Pilgrim Rest Baptist Church reaches youth through basketball
Published 4:20 pm Friday, July 24, 2015
When Pilgrim Rest Baptist Church pastor Robert White considered how to get the community’s youth involved, he thought back to one of his own passions as a child—the game of basketball.
That seed of an idea sprouted into the first Pilgrim Rest Baptist Church basketball camp, a three-day evening event meant to help the area’s youth develop skills on the basketball court and, more importantly, in life.
“We’re working purely on fundamentals, and we’re also giving them instruction on personal development,” White said.
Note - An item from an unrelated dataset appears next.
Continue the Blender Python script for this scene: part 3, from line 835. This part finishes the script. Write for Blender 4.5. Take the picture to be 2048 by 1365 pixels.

“We’re using basketball as a model for teaching personal development—teaching personality, teaching character and teaching good habits. And every time we’ve met, we’ve broken off into groups and talked about topics such as bullying, being the best that you can be, having a good work ethic and a good attitude.”
The camp, held at the old Greenville High School gym near the Butler County Board of Education, consisted of two smaller groups of older and younger participants, though both worked on key skills such as dribbling, rebounding and one-on-one defense.
A number of volunteers were on hand from the church, as well as local high school students and volunteers from the Dunbar Community Center.
In this way, White said that the collaborative community effort was the point all along.
“We just thank everybody who’s responsible for allowing us to use the facilities and the resources that were made available,” White added. “We’ve had people to donate money for T-shirts, water, and some of the incidentals that we need. When the community found out what we were doing, we had people coming out of the woodwork saying ‘how can we help?’
“We just want to give people a shot in the arm about what’s important, and our young people are the most important things in our lives, so we’ve just got to invest in them.”
White said that the inaugural camp’s success may pave the way for bigger events in the future.
“We’re using this as a pilot program—we’re going to go back, work out the kinks and see how we can make it bigger,” White said.
“We didn’t want a large crowd, so we limited our scale just so we could work on our organizational skills. Next year, we hope to do a three-week camp with having three three-day sessions.”